Future Cinema

Course Site for Future Cinema 1 (and sometimes Future Cinema 2: Applied Theory) at York University, Canada

Questions for Augmented Human / Hologram Clip

Hello Everyone,

It seems that my current Chrome settings made the site rather limited in accessibility, but I have been able to fully access it with the scripts and such through Microsoft Edge. If anyone else has been having similar issues, switching browsers might be a quick fix. I think we went over much of the content of these, but here are my questions from last Wednesday:

1. In the second chapter, Papagiannis discusses the possibilities of augmented reality to essentially ‘mute’ or ‘block’ out an individual, very much like one would do on present-day social media. She is quick to note the similarities of such a concept to television dramas containing dark themes such as Black Mirror and adds that mediated reality has the potential to foster a culture of avoidance and even ignorance. Though it could be argued that such technology is well beyond the grasp and implementation of our policy makers, should we be concerned that such a development could essentially silence and/or erase the concerns of those at the margins? With examples such as the Ontario provincial government’s recent efforts of erasure towards LGBTQ and indigenous peoples in the public education system, should we be weary of censoring technology getting into the hands of authority?
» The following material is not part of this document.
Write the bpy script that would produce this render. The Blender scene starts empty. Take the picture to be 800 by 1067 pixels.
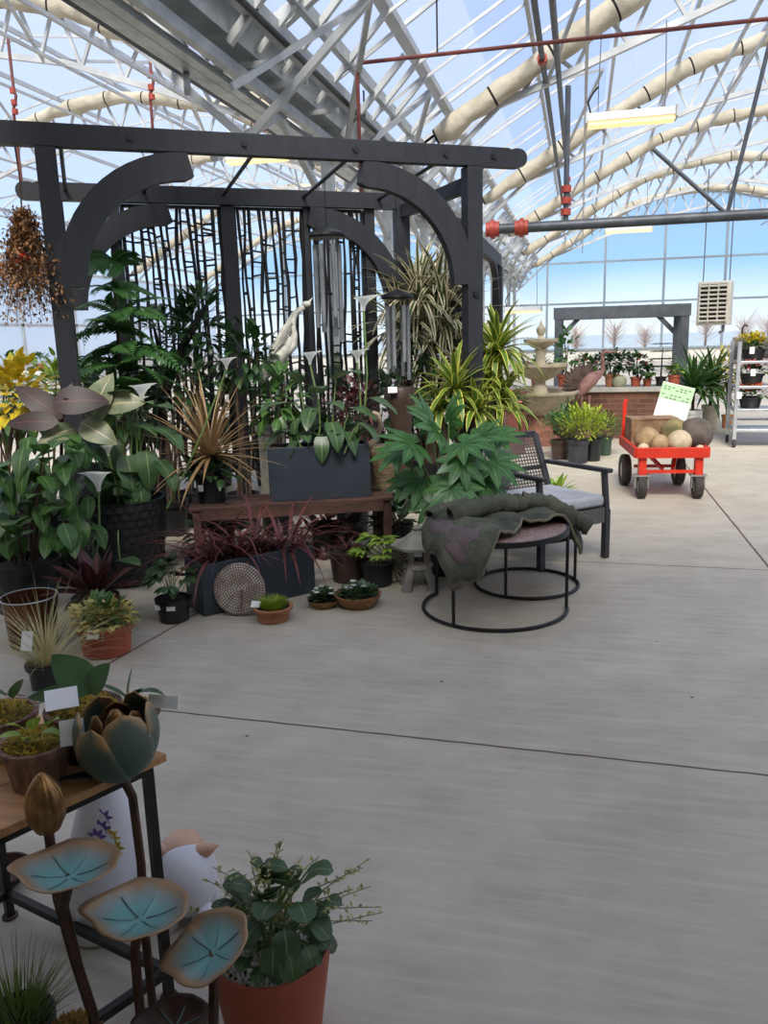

2. Augmented reality undoubtedly holds great promise, but one is led to ask if such a field of development can maintain any level of autonomy by the time that it researches a stage of mass usage and consumption. Is it possible for such technology to reach a wide range of users in the near future without being absorbed into a corporate juggernaut such as Facebook?

3. In chapter eight, Papagiannis cites Cassie Goldring, who states that the point of AR is not to become superhuman, but rather to allow us to reach our full potential, connect us in new ways, and ultimately gain a deeper understanding of one another. Are such boundaries possible given the current climate of profit-driven enterprises and fame-seeking?

4. In the final chapter, Papagiannis concludes by stating that “Seeing realities that are not yet actualized can stir our willingness to welcome and celebrate new possibilities, in turn expanding our consciousness to better humanity and activate change to benefit many.” Are there particularly relevant areas that you feel this statement applies to in our current sociopolitical climate?